Ce concept est à rapprocher du concept d’école pilote souvent des collèges ou des lycées.
Le principe général est simple et pratiqué massivement depuis des décennies, mener une expérimentation sur un établissement pour envisager la pertinence et la faisabilité de sa généralisation à l’ensemble des établissements.
L’idée à toujours été inspirante mais dans les faits, beaucoup d’initiatives sont abandonnées pour des raisons budgétaires de déploiement à tous les établissements.
Et ce même avec des évaluations très positives sur l’établissement pilote.

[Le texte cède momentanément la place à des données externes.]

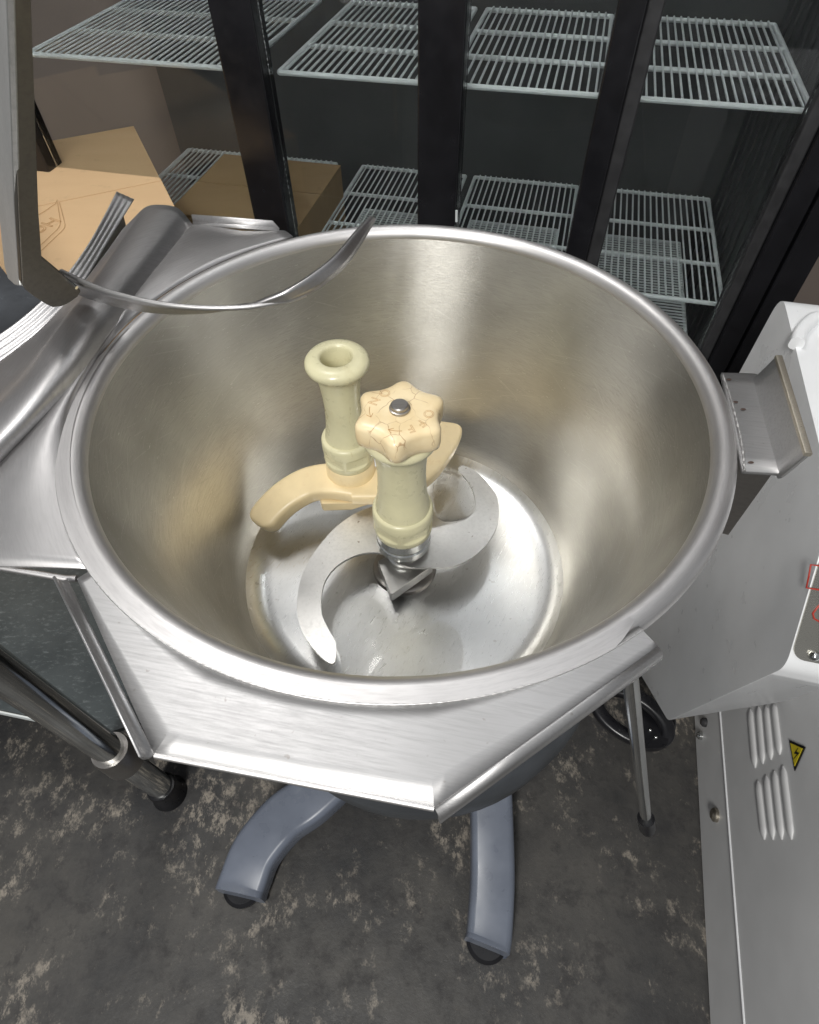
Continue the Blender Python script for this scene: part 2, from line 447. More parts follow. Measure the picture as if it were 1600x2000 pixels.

Je suis perplexe sur cette approche, difficile de reproduire l’expérience sur tous les établissements souvent car on a donner trop de marge de manœuvre à l’expérience.
Et si on limite cette marge de manœuvre, les évaluations ne seront plus aussi positives.
En effet, de nombreuses innovations restent à l’échelle d’une classe souvent faute de moyens pour diffuser les résultats et encourager les collègues à s’approprier ces innovations. Je pense que le déploiement de ces innovations nécessitent un accompagnement. Ainsi la création des réseaux d’éducateurs innovants permettrait aux éducateurs motivés de s’entraider dans la mise en place de ces nouveaux outils ou stratégies éducatives. Il est en effet peu probable qu’une innovation « réussie » dans un contexte puisse être transposée telle quelle dans d’autres contextes. La phase d’appropriation et d’expérimentation est très importante. Et c’est cette démarche de co-création d’innovations que ces écoles apprenantes soutiennent.